Donc, la veille j’avais pris l’angle avec le confrère de l’Agence française
presse (Afp). On allait collecter ensemble et nous avons fixé un point de
rencontre et avons commencé la collecte. Le point de rencontre était le
lieu-dit « Siantou Nkoldongo ». Nous y avons garé nos véhicules et ensuite nous
sommes descendus à la Poste centrale à pieds. Nous sommes par la suite revenus
à nos véhicules et avons fait le tour de la ville pour voir à nouveau le
dispositif sécuritaire. Quand nous sommes allés au domicile de Maurice Kamto,
on a été interpellé une première fois devant l’entrée qui mène à son domicile,
à Santa Barbara.Ensuite nous avons été informés de ce qu’il y aurait des
manifestations à Biyem-Assi. Nous y sommes allés. Pendant qu’on y était nous
avons reçu une autre information selon laquelle il y aurait des échauffourées
au marché d’Etoudi. A notre arrivée sur les lieux autour de 12h45, nous avons
trouvé des dispositifs de police et gendarmerie qui avaient quadrillé tout le
marché. Et moi je devais faire un direct dans le 13h30 du journal Afrique de
Rfi. Alors que l’endroit était très bruyant, j’ai cherché un coin calme pour
apprêter mes textes.

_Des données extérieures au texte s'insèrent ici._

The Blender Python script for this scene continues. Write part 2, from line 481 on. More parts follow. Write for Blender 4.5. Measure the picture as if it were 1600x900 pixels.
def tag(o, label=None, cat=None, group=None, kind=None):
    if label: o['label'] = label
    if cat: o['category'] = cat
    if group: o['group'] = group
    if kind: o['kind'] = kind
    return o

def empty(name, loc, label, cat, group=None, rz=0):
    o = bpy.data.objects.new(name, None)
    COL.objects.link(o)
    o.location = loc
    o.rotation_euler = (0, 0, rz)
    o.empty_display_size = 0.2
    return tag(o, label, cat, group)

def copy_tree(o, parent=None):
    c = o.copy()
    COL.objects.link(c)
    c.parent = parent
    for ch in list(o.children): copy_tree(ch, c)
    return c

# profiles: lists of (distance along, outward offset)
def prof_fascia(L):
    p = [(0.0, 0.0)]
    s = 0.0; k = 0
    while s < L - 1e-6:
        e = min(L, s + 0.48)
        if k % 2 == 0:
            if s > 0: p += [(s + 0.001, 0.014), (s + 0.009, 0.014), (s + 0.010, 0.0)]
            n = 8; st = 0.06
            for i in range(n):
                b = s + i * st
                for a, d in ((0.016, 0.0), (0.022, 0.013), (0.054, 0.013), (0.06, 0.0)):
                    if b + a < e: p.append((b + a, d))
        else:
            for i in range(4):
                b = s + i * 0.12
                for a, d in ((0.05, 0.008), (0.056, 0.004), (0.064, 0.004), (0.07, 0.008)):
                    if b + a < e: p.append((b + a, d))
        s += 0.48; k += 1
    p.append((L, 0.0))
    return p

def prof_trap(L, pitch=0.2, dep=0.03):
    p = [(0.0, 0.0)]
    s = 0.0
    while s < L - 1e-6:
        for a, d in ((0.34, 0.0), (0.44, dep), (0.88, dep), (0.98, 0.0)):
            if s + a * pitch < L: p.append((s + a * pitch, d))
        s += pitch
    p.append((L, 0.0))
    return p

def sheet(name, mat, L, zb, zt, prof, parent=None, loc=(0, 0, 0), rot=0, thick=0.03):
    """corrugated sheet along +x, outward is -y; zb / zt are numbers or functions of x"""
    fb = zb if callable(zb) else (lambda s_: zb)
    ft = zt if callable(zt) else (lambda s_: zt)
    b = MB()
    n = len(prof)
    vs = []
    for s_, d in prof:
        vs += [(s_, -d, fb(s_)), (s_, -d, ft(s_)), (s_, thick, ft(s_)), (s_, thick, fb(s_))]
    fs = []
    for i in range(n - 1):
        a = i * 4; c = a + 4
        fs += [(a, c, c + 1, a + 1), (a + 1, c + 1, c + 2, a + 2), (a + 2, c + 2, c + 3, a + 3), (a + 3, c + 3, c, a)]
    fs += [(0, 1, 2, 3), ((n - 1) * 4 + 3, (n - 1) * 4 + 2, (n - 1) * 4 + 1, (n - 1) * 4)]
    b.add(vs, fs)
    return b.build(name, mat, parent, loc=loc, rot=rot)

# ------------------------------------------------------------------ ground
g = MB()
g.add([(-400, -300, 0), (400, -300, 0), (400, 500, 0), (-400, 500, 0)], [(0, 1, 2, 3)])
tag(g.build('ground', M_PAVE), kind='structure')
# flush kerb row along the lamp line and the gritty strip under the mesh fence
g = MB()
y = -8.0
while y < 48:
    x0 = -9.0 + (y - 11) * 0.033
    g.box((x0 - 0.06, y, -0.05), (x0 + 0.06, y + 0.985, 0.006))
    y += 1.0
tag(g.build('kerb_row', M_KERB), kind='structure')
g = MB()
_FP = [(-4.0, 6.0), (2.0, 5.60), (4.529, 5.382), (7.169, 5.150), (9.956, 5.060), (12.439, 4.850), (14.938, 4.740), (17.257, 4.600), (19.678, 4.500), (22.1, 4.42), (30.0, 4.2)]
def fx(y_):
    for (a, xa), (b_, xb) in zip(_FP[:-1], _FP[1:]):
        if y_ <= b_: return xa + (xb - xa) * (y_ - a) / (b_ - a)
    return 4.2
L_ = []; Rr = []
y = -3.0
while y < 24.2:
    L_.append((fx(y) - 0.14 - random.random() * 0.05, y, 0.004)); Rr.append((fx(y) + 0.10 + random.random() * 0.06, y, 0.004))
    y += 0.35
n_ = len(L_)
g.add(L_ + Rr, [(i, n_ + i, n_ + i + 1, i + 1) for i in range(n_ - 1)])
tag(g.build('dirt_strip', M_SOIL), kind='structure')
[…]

Je suis donc allé voir un jeune homme qui est propriétaire
d’un salon de coiffure et avec sa permission, j’ai pu y travailler.
C’est que là que vous êtes interpellé…
Pendant que je m’y trouve, je vois entrer un monsieur
corpulent en civil, qui demande à m’identifier. Etonné, je lui demande «
pourquoi » ? Il est ressorti immédiatement et est revenu accompagné de
policiers. Ils ne semblaient pas surpris et leurs propos laissaient entendre
que j’étais recherché. « C’est précisément lui qu’on cherche », lançait l’un
d’eux. J’étais très surpris par leurs propos. La seule chose que j’ai dite a
été de demander ce que j’avais fait. Après avoir reçu un coup dans la nuque,
mes collègues de l’Afp et moi avons été poussés brutalement là où était garé le
pick-up. Pendant quelques minutes, nous avons été torturés. Ils nous ont fait
asseoir à même le sol, ont confisqué nos téléphones et tous nos outils de
travail. C’est bien après qu’on a pris la route pour le poste de police.
Combien de personnes ont été embarquées avec vous ?
Il y avait un photographe, un journaliste de l’Afp et
moi. Egalement d’autres personnes interpellées pour des raisons que j’ignore.
Mais nous avions déjà été identifiés comme des journalistes. Nos pièces
également ont été confisquées et des menaces ont suivies. Arrivée au poste de
police d’Etoudi, les menaces n’ont pas cessé. Après une autre identification,
nous avons de nouveau été embarqués dans une autre voiture de police. Mais,
cette fois, en direction du commissariat central N°1. Le divisionnaire qui nous
a reçus, a dit de séparer les journalistes des autres personnes. Le commissaire
à qui nous avons été confiés devait nous entendre et exploiter les documents de
travail, notamment, mon texte que j’avais rédigé et que je n’ai pas pu rendre à
cause de mon arrestation.Je n’ai même pas eu le temps de prévenir de mon
indisponibilité pour le direct que j’étais censé faire. Nous avons encore fait
une heure là-bas. La nouvelle arrive dans le bureau du commissaire que le
délégué général à la Sureté nationale (Dgsn) a instruit qu’on nous libère,
excluant toute autre forme de procès. Sur ce, nous avons pu récupérer nos
outils et partir.
Pourquoi avez-vous été arrêtés ?
Je ne sais pas. Au moment de l’interpellation ils m’ont
fait particulièrement le reproche d’être celui qui ternit l’image du Cameroun à
l’étranger. « Qui nous a informé de ce qu’il y avait manifestation ? Pourquoi
on se trouve dans l’obligation de couvrir une manifestation interdite ? »
Telles sont les questions qui nous étaient posées. Il n’y a eu aucune réponse
parce que le rapport de force était déséquilibré.